Transcribe the material verbatim in full; the pictures do not belong in the copy.
— Start Source data —
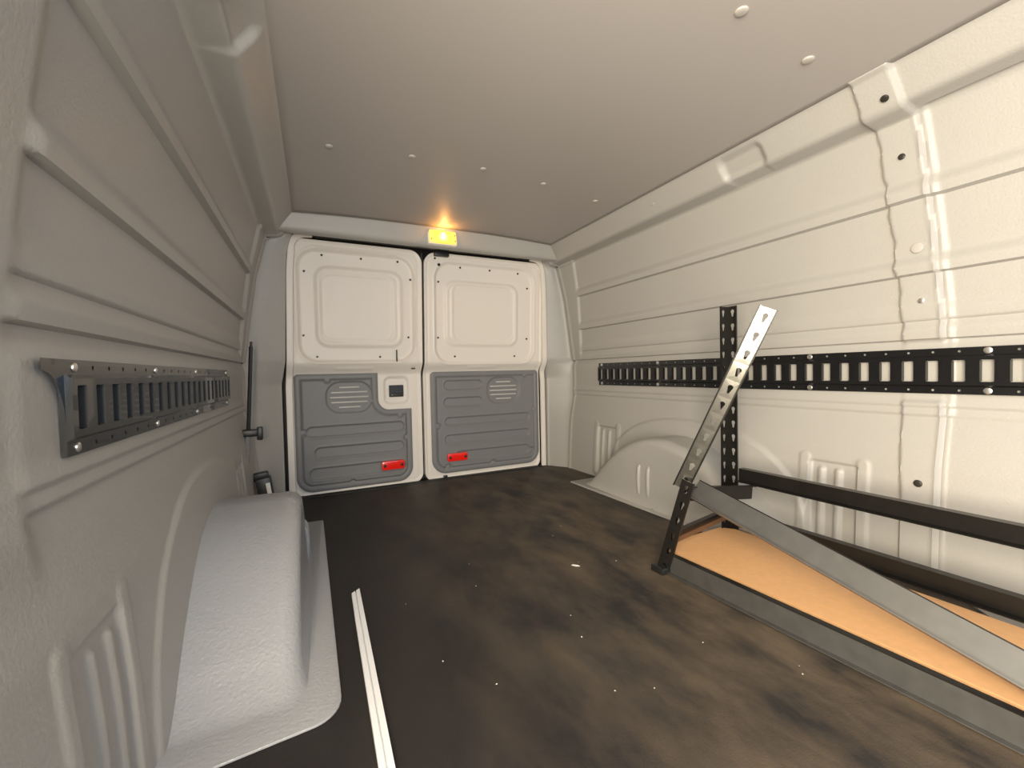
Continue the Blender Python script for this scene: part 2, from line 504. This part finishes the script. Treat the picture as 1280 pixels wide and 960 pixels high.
d_frame_l = jamb(-1).build('trim_6', WHITE); tag(d_frame_l, 'white painted jamb edge along the left side of the rear opening', 'trim', kind='structure')
sm = MB()
sm.tube([(-.30, -.088, 1.398), (0, -.09, 1.403), (.32, -.092, 1.406), (.7, -.09, 1.404), (.99, -.088, 1.398)], .007, 8)
sm.box(-.45, 1.13, -.03, .06, -.01, .004, .003)
tag(sm.build('trim_7', RUBBER), 'black rubber seal along the top and sill of the rear doors', 'trim', kind='structure')
for (x0, x1) in ((-.13, .06), (.05, .16), (.46, .57), (.56, .72)):
    pass
wt = MB()
wt.box(.02, .17, -.105, -.095, 1.398, 1.407, .003).box(.455, .575, -.105, -.095, 1.399, 1.408, .003)
tag(wt.build('trim_8', WHITE), 'white painted lip showing in patches under the rear header', 'trim', kind='structure')

# ------------------------------------------------------------------ rear doors
def door(name, x0, x1, emb, in1, in2, bot, handle):
    out = lambda X, Z: rbox(X, Z, x0 + np.where(X < (x0 + x1) / 2, 1, 0) * 0, x1, bot, 1.385, .075, .055)
    def depth(X, Z):
        y = door_y(Z)
        d = rbox(X, Z, *emb, .095); y = y + .017 * inside(d, .022) - .003 * np.exp(-((d - .012) / .006) ** 2)
        d = rbox(X, Z, *in1, .065); y = y - .011 * inside(d, .024) + .004 * np.exp(-((d + .028) / .007) ** 2)
        d = rbox(X, Z, *in2, .05); y = y + .006 * inside(d, .012)
        o = out(X, Z)
        y = y - .004 * inside(-(o + .014), .006) + .003 * np.exp(-((o + .020) / .004) ** 2)
        if handle:
            d = rbox(X, Z, .055, .192, .487, .643, .03); y = y + .014 * inside(d, .02)
        # pressed bar between window field and trim panel
        d = rbox(X, Z, (x0 + x1) / 2 - .13, (x0 + x1) / 2 + .07, .688, .704, .008); y = y - .004 * inside(d, .01)
        return y
    return sheet(name, x0, x1, bot, 1.385, .0055, out, depth, WHITE, None, .03)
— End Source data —
-- Solution to this problem --
Continue the Blender Python script for this scene: part 2, from line 504. This part finishes the script. Treat the picture as 1280 pixels wide and 960 pixels high.
d_frame_l = jamb(-1).build('trim_6', WHITE); tag(d_frame_l, 'white painted jamb edge along the left side of the rear opening', 'trim', kind='structure')
sm = MB()
sm.tube([(-.30, -.088, 1.398), (0, -.09, 1.403), (.32, -.092, 1.406), (.7, -.09, 1.404), (.99, -.088, 1.398)], .007, 8)
sm.box(-.45, 1.13, -.03, .06, -.01, .004, .003)
tag(sm.build('trim_7', RUBBER), 'black rubber seal along the top and sill of the rear doors', 'trim', kind='structure')
for (x0, x1) in ((-.13, .06), (.05, .16), (.46, .57), (.56, .72)):
    pass
wt = MB()
wt.box(.02, .17, -.105, -.095, 1.398, 1.407, .003).box(.455, .575, -.105, -.095, 1.399, 1.408, .003)
tag(wt.build('trim_8', WHITE), 'white painted lip showing in patches under the rear header', 'trim', kind='structure')

# ------------------------------------------------------------------ rear doors
def door(name, x0, x1, emb, in1, in2, bot, handle):
    out = lambda X, Z: rbox(X, Z, x0 + np.where(X < (x0 + x1) / 2, 1, 0) * 0, x1, bot, 1.385, .075, .055)
    def depth(X, Z):
        y = door_y(Z)
        d = rbox(X, Z, *emb, .095); y = y + .017 * inside(d, .022) - .003 * np.exp(-((d - .012) / .006) ** 2)
        d = rbox(X, Z, *in1, .065); y = y - .011 * inside(d, .024) + .004 * np.exp(-((d + .028) / .007) ** 2)
        d = rbox(X, Z, *in2, .05); y = y + .006 * inside(d, .012)
        o = out(X, Z)
        y = y - .004 * inside(-(o + .014), .006) + .003 * np.exp(-((o + .020) / .004) ** 2)
        if handle:
            d = rbox(X, Z, .055, .192, .487, .643, .03); y = y + .014 * inside(d, .02)
        # pressed bar between window field and trim panel
        d = rbox(X, Z, (x0 + x1) / 2 - .13, (x0 + x1) / 2 + .07, .688, .704, .008); y = y - .004 * inside(d, .01)
        return y
    return sheet(name, x0, x1, bot, 1.385, .0055, out, depth, WHITE, None, .03)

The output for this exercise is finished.